▶ _Information supplied_:
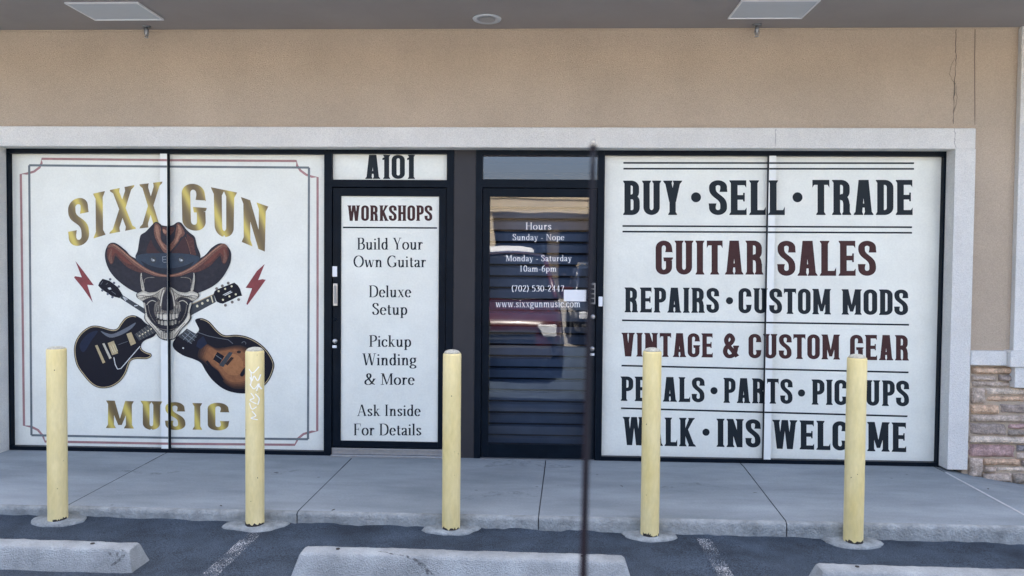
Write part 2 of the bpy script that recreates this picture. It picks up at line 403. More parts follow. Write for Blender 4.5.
        if c == 'T': return s.stem(.25, t=(0, 0))+s.arm(.25, .49, 1, 1, .08)+[[(.25, 1), (.01, 1), (.01, 1-t-.08), (.06, 1-t), (.25, 1-t)]], .50
        if c == 'H': return s.stem(L)+s.stem(W+.03-h)+[[(L, .43), (W, .43), (W, .57), (L, .57)]], W+.03+e
        if c == 'U':
            p = [(L, .4), (L, ht+r)]+arc(L+r, ht+r, r, r, 180, 270)+arc(W+.03-h-r, ht+r, r, r, 270, 360)+[(W+.03-h, .4)]
            return s.stem(L, .35, 1, b=(0, 0))+s.stem(W+.03-h, .35, 1, b=(0, 0))+stroke(p, s.pen), W+.03+e
        if c == 'S':
            p = [(xr, .69), (xr, .80)]+arc(.25, .80, xr-.25, .20-ht, 0, 90)[1:]+arc(.25, .80, .25-h, .20-ht, 90, 180)[1:]
            p += bez((h, .76), (h, .53), (xr, .53), (xr, .27), 12)+arc(.25, .215, xr-.25, .215-ht, 0, -90)+arc(.25, .215, .25-h, .215-ht, -90, -180)[1:]+[(h, .31)]
            return stroke(p, s.pen)+[[(xr-h-.02, .665), (xr+h+.01, .665), (xr+h, .76), (xr-h, .76)], [(h-h-.01, .335), (2*h+.02, .335), (2*h, .24), (0, .24)]], W
        if c == 'A':
            w = .56; return s.diag(h+e, w/2-.045)+s.diag(w-h-e, w/2+.045)+[[(.13, .21), (w-.13, .21), (w-.15, .33), (.15, .33)], [(w/2-.125, 1), (w/2+.125, 1), (w/2+.10, .93), (w/2-.10, .93)]], w
        if c == 'V':
            w = .56; return [[(x, 1-y) for x, y in p] for p in s.diag(h+e, w/2-.035)+s.diag(w-h-e, w/2+.035)], w
        if c == 'W':
            w = .84; a = s.s*.93
            o = s.diag(h+e, .245, w=a)+s.diag(w-h-e, w-.245, w=a)+s.diag(w/2-.03, .275, w=a*.85, b=0)+s.diag(w/2+.03, w-.275, w=a*.85, b=0)
            return [[(x, 1-y) for x, y in p] for p in o], w
        if c == 'M':
            w = .74+s.wx*.8; o = s.stem(L, t=(1, 0))+s.stem(w-L, t=(0, 1))
            return o+[[(L-h, 1), (L+h+.02, 1), (w/2+.055, .12), (w/2-.055, .12)], [(w-L+h, 1), (w-L-h-.02, 1), (w/2-.055, .12), (w/2+.055, .12)]], w
        if c == 'N':
            w = .58+s.wx; return s.stem(L, t=(1, 0))+s.stem(w-L, b=(0, 0))+[[(L-h, 1), (L+h, 1), (w-L+h, 0), (w-L-h, 0)]], w
        if c == 'K':
            w = .56; return s.stem(L)+s.diag(.47, .22, 0, .62, b=1)+[[(L+h-.02, .38), (L+h-.02, .6), (.36, .96), (.53, .96)], [(.33, 1), (.57, 1), (.56, .965), (.50, .91), (.38, .91), (.34, .965)]], w
        if c == 'X':
            w = .56+s.wx*1.4; return s.diag(h+e, w-h-e, b=1, t=1)+s.diag(w-h-e, h+e, b=1, t=1), w
        if c == 'Y':
            w = .56; return s.stem(w/2, 0, .5, t=(0, 0))+s.diag(w/2-.005, h+e, .38, 1, b=0, t=1)+s.diag(w/2+.005, w-h-e, .38, 1, b=0, t=1), w
        if c == '&':
            p = cat([(.50, .05), (.36, .26), (.17, .56), (.13, .76), (.24, .93), (.35, .78), (.30, .62), (.14, .44), (.09, .24), (.18, .07), (.34, .09), (.43, .26), (.46, .46)], n=5)
            return stroke(p, s.s*.83)+[[(.36, .42), (.56, .42), (.56, .50), (.36, .50)]], .56
        return [], .26
    def line(s, text, gap=.062):
        x = 0; o = []
        for c in text:
            g, a = s.glyph(c)
            o += [[(px+x, py) for px, py in p] for p in g]; x += a+gap
        return o, x-gap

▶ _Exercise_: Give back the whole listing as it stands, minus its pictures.

▶ _Expected output_:
Write part 2 of the bpy script that recreates this picture. It picks up at line 403. More parts follow. Write for Blender 4.5.
        if c == 'T': return s.stem(.25, t=(0, 0))+s.arm(.25, .49, 1, 1, .08)+[[(.25, 1), (.01, 1), (.01, 1-t-.08), (.06, 1-t), (.25, 1-t)]], .50
        if c == 'H': return s.stem(L)+s.stem(W+.03-h)+[[(L, .43), (W, .43), (W, .57), (L, .57)]], W+.03+e
        if c == 'U':
            p = [(L, .4), (L, ht+r)]+arc(L+r, ht+r, r, r, 180, 270)+arc(W+.03-h-r, ht+r, r, r, 270, 360)+[(W+.03-h, .4)]
            return s.stem(L, .35, 1, b=(0, 0))+s.stem(W+.03-h, .35, 1, b=(0, 0))+stroke(p, s.pen), W+.03+e
        if c == 'S':
            p = [(xr, .69), (xr, .80)]+arc(.25, .80, xr-.25, .20-ht, 0, 90)[1:]+arc(.25, .80, .25-h, .20-ht, 90, 180)[1:]
            p += bez((h, .76), (h, .53), (xr, .53), (xr, .27), 12)+arc(.25, .215, xr-.25, .215-ht, 0, -90)+arc(.25, .215, .25-h, .215-ht, -90, -180)[1:]+[(h, .31)]
            return stroke(p, s.pen)+[[(xr-h-.02, .665), (xr+h+.01, .665), (xr+h, .76), (xr-h, .76)], [(h-h-.01, .335), (2*h+.02, .335), (2*h, .24), (0, .24)]], W
        if c == 'A':
            w = .56; return s.diag(h+e, w/2-.045)+s.diag(w-h-e, w/2+.045)+[[(.13, .21), (w-.13, .21), (w-.15, .33), (.15, .33)], [(w/2-.125, 1), (w/2+.125, 1), (w/2+.10, .93), (w/2-.10, .93)]], w
        if c == 'V':
            w = .56; return [[(x, 1-y) for x, y in p] for p in s.diag(h+e, w/2-.035)+s.diag(w-h-e, w/2+.035)], w
        if c == 'W':
            w = .84; a = s.s*.93
            o = s.diag(h+e, .245, w=a)+s.diag(w-h-e, w-.245, w=a)+s.diag(w/2-.03, .275, w=a*.85, b=0)+s.diag(w/2+.03, w-.275, w=a*.85, b=0)
            return [[(x, 1-y) for x, y in p] for p in o], w
        if c == 'M':
            w = .74+s.wx*.8; o = s.stem(L, t=(1, 0))+s.stem(w-L, t=(0, 1))
            return o+[[(L-h, 1), (L+h+.02, 1), (w/2+.055, .12), (w/2-.055, .12)], [(w-L+h, 1), (w-L-h-.02, 1), (w/2-.055, .12), (w/2+.055, .12)]], w
        if c == 'N':
            w = .58+s.wx; return s.stem(L, t=(1, 0))+s.stem(w-L, b=(0, 0))+[[(L-h, 1), (L+h, 1), (w-L+h, 0), (w-L-h, 0)]], w
        if c == 'K':
            w = .56; return s.stem(L)+s.diag(.47, .22, 0, .62, b=1)+[[(L+h-.02, .38), (L+h-.02, .6), (.36, .96), (.53, .96)], [(.33, 1), (.57, 1), (.56, .965), (.50, .91), (.38, .91), (.34, .965)]], w
        if c == 'X':
            w = .56+s.wx*1.4; return s.diag(h+e, w-h-e, b=1, t=1)+s.diag(w-h-e, h+e, b=1, t=1), w
        if c == 'Y':
            w = .56; return s.stem(w/2, 0, .5, t=(0, 0))+s.diag(w/2-.005, h+e, .38, 1, b=0, t=1)+s.diag(w/2+.005, w-h-e, .38, 1, b=0, t=1), w
        if c == '&':
            p = cat([(.50, .05), (.36, .26), (.17, .56), (.13, .76), (.24, .93), (.35, .78), (.30, .62), (.14, .44), (.09, .24), (.18, .07), (.34, .09), (.43, .26), (.46, .46)], n=5)
            return stroke(p, s.s*.83)+[[(.36, .42), (.56, .42), (.56, .50), (.36, .50)]], .56
        return [], .26
    def line(s, text, gap=.062):
        x = 0; o = []
        for c in text:
            g, a = s.glyph(c)
            o += [[(px+x, py) for px, py in p] for p in g]; x += a+gap
        return o, x-gap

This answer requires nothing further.